DIRECTIVE: Give back exactly the lines from the beginning of the listing below to the line holding "S.view_settings.view_transform='Standard'", both ends included; the pictures stay out.

Dataset records:
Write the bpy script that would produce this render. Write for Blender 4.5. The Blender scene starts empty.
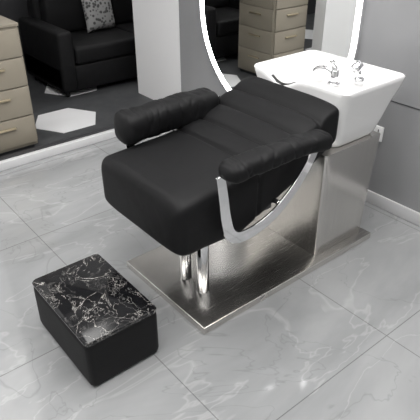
import bpy, bmesh, math, random
from mathutils import Vector, Matrix, noise
random.seed(4)
S=bpy.context.scene
COL=S.collection
S.view_settings.view_transform='Standard'

# ---------------- materials ----------------
def mat(name, col, rough=0.5, metal=0.0, spec=0.5, coat=0.0):
    m=bpy.data.materials.new(name); m.use_nodes=True
    b=m.node_tree.nodes['Principled BSDF']
    b.inputs['Base Color'].default_value=(*col,1)
    b.inputs['Roughness'].default_value=rough
    b.inputs['Metallic'].default_value=metal
    b.inputs['Specular IOR Level'].default_value=spec
    b.inputs['Coat Weight'].default_value=coat
    return m
def nt(m): return m.node_tree.nodes, m.node_tree.links, m.node_tree.nodes['Principled BSDF']
def emis(name,col,st):
    m=mat(name,col); b=m.node_tree.nodes['Principled BSDF']
    b.inputs['Emission Color'].default_value=(*col,1); b.inputs['Emission Strength'].default_value=st
    return m
def coords(n,l,scale=(1,1,1),rot=(0,0,0)):
    tc=n.new('ShaderNodeTexCoord'); mp=n.new('ShaderNodeMapping')
    mp.inputs['Scale'].default_value=scale; mp.inputs['Rotation'].default_value=rot
    l.new(tc.outputs['Object'],mp.inputs['Vector']); return mp.outputs['Vector']
def noise_n(n,l,vec,scale,detail=5,rough=.6,dist=0):
    t=n.new('ShaderNodeTexNoise'); t.inputs['Scale'].default_value=scale
    t.inputs['Detail'].default_value=detail; t.inputs['Roughness'].default_value=rough
    t.inputs['Distortion'].default_value=dist
    l.new(vec,t.inputs['Vector']); return t.outputs['Fac']
def ramp(n,l,fac,stops):
    r=n.new('ShaderNodeValToRGB'); e=r.color_ramp.elements
    e[0].position=stops[0][0]; e[0].color=(*stops[0][1],1)
    e[1].position=stops[-1][0]; e[1].color=(*stops[-1][1],1)
    for p,c in stops[1:-1]:
        x=e.new(p); x.color=(*c,1)
    l.new(fac,r.inputs['Fac']); return r.outputs['Color']
def mix(n,l,fac,a,b,mode='MIX'):
    m=n.new('ShaderNodeMix'); m.data_type='RGBA'; m.blend_type=mode
    if isinstance(fac,(int,float)): m.inputs[0].default_value=fac
    else: l.new(fac,m.inputs[0])
    for s,v in ((6,a),(7,b)):
        if isinstance(v,tuple): m.inputs[s].default_value=(*v,1)
        else: l.new(v,m.inputs[s])
    return m.outputs[2]
def vein(n,l,vec,scale,width,dist=1.5,detail=4):
    f=noise_n(n,l,vec,scale,detail,.55,dist)
    s=n.new('ShaderNodeMath'); s.operation='SUBTRACT'; l.new(f,s.inputs[0]); s.inputs[1].default_value=.5
    a=n.new('ShaderNodeMath'); a.operation='ABSOLUTE'; l.new(s.outputs[0],a.inputs[0])
    return ramp(n,l,a.outputs[0],[(0,(1,1,1)),(width,(0,0,0))])

M_floor=mat('polished_marble_tile',(.5,.5,.5),.06,spec=.7)
n,l,b=nt(M_floor)
v=coords(n,l,(1,1,1),(0,0,.6)); v2=coords(n,l,(.7,1.5,1),(0,0,1.0))
cl=ramp(n,l,noise_n(n,l,v2,1.3,5,.55,.6),[(.28,(.215,.22,.225)),(.5,(.28,.285,.29)),(.72,(.355,.36,.365))])
va=mix(n,l,1.0,vein(n,l,v2,1.5,.012,1.0),(.22,.22,.22),'MULTIPLY')
c=mix(n,l,va,cl,(.56,.56,.56))
wk=mix(n,l,1.0,vein(n,l,v,1.9,.006,1.2,4),(.38,.38,.38),'MULTIPLY')
c=mix(n,l,wk,c,(.16,.165,.17))
vt=coords(n,l)
br=n.new('ShaderNodeTexBrick'); br.offset=0; br.squash=1
br.inputs['Scale'].default_value=1; br.inputs['Mortar Size'].default_value=.002
br.inputs['Mortar Smooth'].default_value=0; br.inputs['Brick Width'].default_value=.8; br.inputs['Row Height'].default_value=.8
br.inputs['Color1'].default_value=(1,1,1,1);br.inputs['Color2'].default_value=(.93,.93,.93,1);br.inputs['Mortar'].default_value=(.55,.55,.55,1)
l.new(vt,br.inputs['Vector'])
c=mix(n,l,1.0,c,br.outputs['Color'],'MULTIPLY')
l.new(c,b.inputs['Base Color'])

M_dfloor=mat('dark_grey_carpet_tile',(.06,.062,.068),.5)
n,l,b=nt(M_dfloor); v=coords(n,l)
l.new(ramp(n,l,noise_n(n,l,v,9),[(.3,(.04,.042,.045)),(.7,(.07,.072,.075))]),b.inputs['Base Color'])
M_white=mat('white_paint',(.74,.74,.75),.6)
M_hex=mat('white_hex_tile',(.76,.76,.77),.35)
M_ceil=mat('ceiling_paint',(.85,.85,.85),.8)
M_wallg=mat('grey_wall_panel',(.2,.2,.21),.22)
n,l,b=nt(M_wallg); v=coords(n,l,(1,1,.6))
l.new(ramp(n,l,noise_n(n,l,v,1.3,3),[(.3,(.23,.232,.24)),(.7,(.31,.312,.32))]),b.inputs['Base Color'])
M_lwall=mat('light_grey_wall',(.68,.68,.68),.6)
M_dwall=mat('charcoal_wall',(.03,.03,.033),.5)
M_base=mat('satin_baseboard',(.58,.58,.59),.3)
M_basd=mat('dark_metal_trim',(.03,.03,.033),.35)
def leather(name,st):
    m=mat(name,(.0055,.0055,.0061),.58,spec=.2)
    n,l,b=nt(m); v=coords(n,l)
    bp=n.new('ShaderNodeBump'); bp.inputs['Strength'].default_value=.2; bp.inputs['Distance'].default_value=.0015
    l.new(noise_n(n,l,v,160,3),bp.inputs['Height'])
    bp2=n.new('ShaderNodeBump'); bp2.inputs['Strength'].default_value=st; bp2.inputs['Distance'].default_value=.014
    l.new(noise_n(n,l,v,8,2,.45,.6),bp2.inputs['Height']); l.new(bp.outputs[0],bp2.inputs['Normal'])
    l.new(bp2.outputs[0],b.inputs['Normal']); return m
M_leather=leather('black_leather',.25)
M_leather2=leather('black_leather_smooth',.08)
M_seam=mat('black_piping',(.004,.004,.004),.4)
M_steel=mat('brushed_steel',(.60,.59,.57),.25,1)
n,l,b=nt(M_steel); v=coords(n,l,(90,90,.8))
f=noise_n(n,l,v,3,3)
l.new(ramp(n,l,f,[(.3,(.58,.565,.54)),(.7,(.66,.645,.62))]),b.inputs['Base Color'])
r=n.new('ShaderNodeMapRange'); r.inputs[3].default_value=.14; r.inputs[4].default_value=.24
l.new(f,r.inputs[0]); l.new(r.outputs[0],b.inputs['Roughness'])
M_plate=mat('brushed_steel_plate',(.68,.66,.63),.3,1)
n,l,b=nt(M_plate); v=coords(n,l,(2,160,2))
f=noise_n(n,l,v,3,3)
r=n.new('ShaderNodeMapRange'); r.inputs[3].default_value=.18; r.inputs[4].default_value=.32
l.new(f,r.inputs[0]); l.new(r.outputs[0],b.inputs['Roughness'])
M_chrome=mat('chrome',(.85,.85,.86),.06,1)
M_cer=mat('white_ceramic',(.78,.78,.78),.08,spec=.5,coat=.2)
M_drain=mat('dark_drain',(.05,.05,.05),.3,.6)
M_marble=mat('black_marble',(.01,.01,.01),.12,spec=.35)
n,l,b=nt(M_marble)
v=coords(n,l,(1,1,1),(0,0,.5)); 
a1=vein(n,l,v,3.6,.005,2.2,6); a2=vein(n,l,coords(n,l,(1,1,1),(.3,.2,1.7)),6.5,.005,1.8,7)
a3=vein(n,l,coords(n,l,(1,1,1),(.1,.4,2.6)),4.5,.004,1.2,6)
msk=ramp(n,l,noise_n(n,l,v,4,2),[(.42,(0,0,0)),(.62,(1,1,1))])
msk2=ramp(n,l,noise_n(n,l,v,7,3),[(.4,(.15,.15,.15)),(.65,(1,1,1))])
a=mix(n,l,1.0,a2,msk,'MULTIPLY'); a1=mix(n,l,1.0,a1,msk2,'MULTIPLY'); a=mix(n,l,1.0,a1,a,'LIGHTEN'); a=mix(n,l,1.0,a,a3,'LIGHTEN')
c=mix(n,l,a,(.006,.006,.007),(.40,.385,.365))
l.new(c,b.inputs['Base Color'])
M_beige=mat('beige_lacquer',(.26,.232,.185),.4)
M_brass=mat('brushed_brass_handle',(.55,.47,.33),.3,.8)
M_mirror=mat('mirror_glass',(.90,.91,.91),.0,1)
M_led=emis('led_strip',(1,1,1),5)
M_panel=emis('ceiling_lamp_diffuser',(1,.99,.97),4)
M_plastic=mat('white_plastic',(.8,.8,.8),.35)
M_pillow=mat('patterned_pillow',(.6,.6,.6),.8)
n,l,b=nt(M_pillow); v=coords(n,l)
ck=n.new('ShaderNodeTexVoronoi'); ck.inputs['Scale'].default_value=34; l.new(v,ck.inputs['Vector'])
l.new(ramp(n,l,ck.outputs['Distance'],[(.35,(.05,.05,.05)),(.5,(.25,.25,.25))]),b.inputs['Base Color'])

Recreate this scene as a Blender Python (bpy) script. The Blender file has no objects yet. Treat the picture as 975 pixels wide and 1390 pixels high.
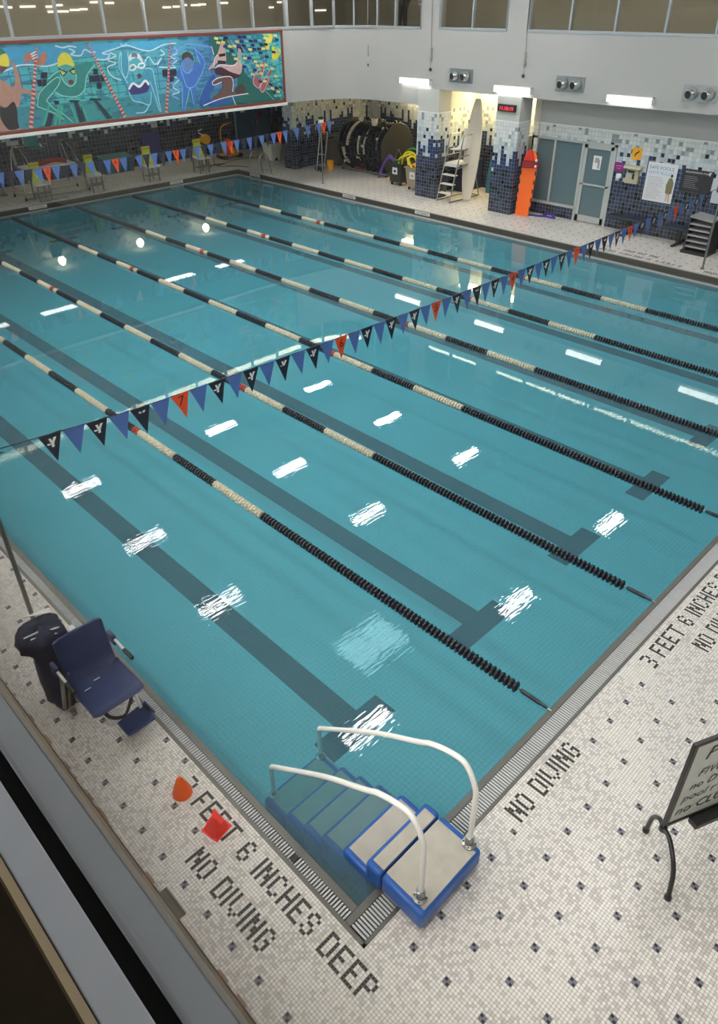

SOLUTION TO THE EXERCISE:
Write the bpy script that would produce this render. Write for Blender 4.5. The Blender scene starts empty.
import bpy, bmesh, math, random
from mathutils import Vector, Matrix, noise
random.seed(4)
S=bpy.context.scene
COL=S.collection
S.view_settings.view_transform='Standard'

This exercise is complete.